Chemists make N₂ into NH₃ in most efficient electrochemical reaction ever
Electrochemical reaction with Li has higher yield and uses less energy than conventional methods
Ammonia is a crucial fertilizer for the world’s food production, and now scientists have figured out how to make it with nearly 100% efficiency, using nitrogen gas and electricity (Nature 2022, DOI: 10.1038/s41586-022-05108-y). This new process could be a greener alternative to current NH3 production processes, which consume about 1% of the world’s total energy.
Most of the NH3 in the world is made by the Haber-Bosch process, which takes hydrogen gas made from fossil-fuel feedstocks, and ultimately combines it with N2 to make NH3. In 2010, the process dumped about 451 million metric tons of carbon dioxide into the air, according to the Institute for Industrial Productivity.
Alexandr Simonov, Douglas MacFarlane, and coworkers from Monash University improved on an electrochemical, lithium-mediated N2 reduction reaction to make NH3 at a rate 100 times as high as the rates of previous attempts. Simonov says changing the electrolyte increased the efficiency of the reaction in two ways: by increasing how much N2 is converted to NH3 and by improving what’s called the faradic efficiency. “It essentially means how much current is converted to the target product,” Simonov says.
In Li-mediated N2 electroreduction, a significant portion of the current causes other reactions, including the deposition of Li metal onto the electrode inside the electrochemical device and the reductive degradation of the electrolytes, MacFarlane says. By switching to a bis(trifluoromethylsulfonyl)imide electrolyte, the team created a system that shut off unwanted side reactions with Li metal and spit out mainly NH3. “So this is a big deal in these two aspects, not only making the process more efficient, more effective, but also making it much more stable because there is no mechanism now for it to degrade,” MacFarlane says.

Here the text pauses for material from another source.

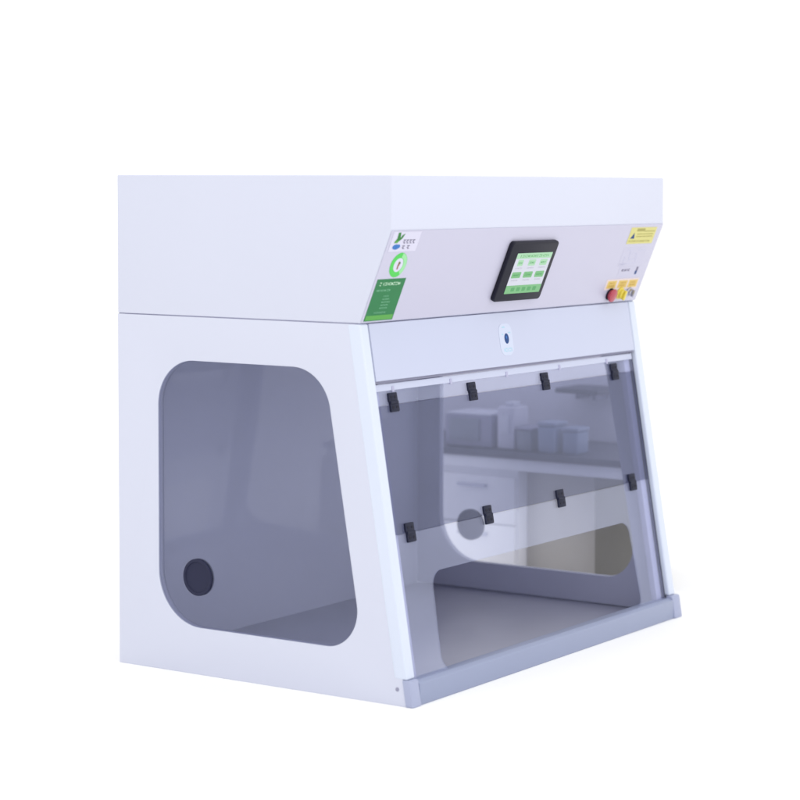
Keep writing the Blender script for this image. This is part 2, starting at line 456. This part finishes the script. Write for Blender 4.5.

The device for turning N2 into NH3 is small and portable, he says, which makes it ideal for farmers to have on-site. “The device doesn’t have to be Haber-Bosch, chemical plant size and producing thousands of tons a day. It can produce kilograms of NH3 per day, which is exactly what farmers want,” MacFarlane says. In addition, scientists think NH3 can be a renewable alternative for carbon-based fuels, as well as a way to store and move energy from one place to another. This research will likely make a stable, practical process for sustainable NH3 production a reality.
“Reaching near 100% electron-based selectivity is something that has felt out of reach, but this study gets the field there,” says Karthish Manthiram, a chemical engineer at the California Institute of Technology. “This would have been unthinkable just a few years ago.”